Jim:
No, it's not a matter of "oberta dictum." It's more a matter of
definition. Proletarians are free in the double sense, i.e., free of
"extra-economic" coercion and free of direct access to (and control
of) the means of production and subsistence. Slaves, on the other
hand, are directly coerced.
Now, anyone is free to use other definitions.
Actually, I would shy away from definitions as such. This belongs
much more to the world of Aristotelian logic than Marxism. When
Trotsky was pressed to "define" the USSR, he gave a definition that
ran counter to expectations of those who think in Aristotelian terms.
It was neither capitalist nor socialist. I would suggest that you
have to approach the early period of capitalism in the same way. It
is of course much easier to compare a fully developed capitalist
society with a precapitalist society. Let's say, for example, that
Japan had been successful in keeping outsiders out. Then, an
anthropologist could visit Japan today and say, "This is a
precapitalist society". But you certainly can't approach 17th century
Bolivia in that fashion. It was stamped by capitalist class
formations just as Leopold's Congo.

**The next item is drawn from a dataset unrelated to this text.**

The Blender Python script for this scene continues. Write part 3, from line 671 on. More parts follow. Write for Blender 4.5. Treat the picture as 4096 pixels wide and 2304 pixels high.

It is the onus on you to describe
the Belgian Congo as "precapitalist". If you are comfortable with
that definition, be my guest.
But both of those countries had a lot of free proletarian labor. The
government of Nazi Germany, say, was extremely and horribly
repressive. But most workers outside of the armed forces could quit
their jobs if they wanted to.
So Krupp was not a capitalist firm. Interesting.
As usual, NG and apartheid SA were complex societies. Each involved
proletarian wage labor _and_ other types of work relations. In
Althusserian patois, they represented articulated combinations of
different work relations.
It seems most unlikely that the crowning heights of the South African
economy was non-capitalist. When you end up with describing DeBeers
as "non-capitalist" and some machine shop with 100 highly paid white
workers as "capitalist", then your definition is not very useful.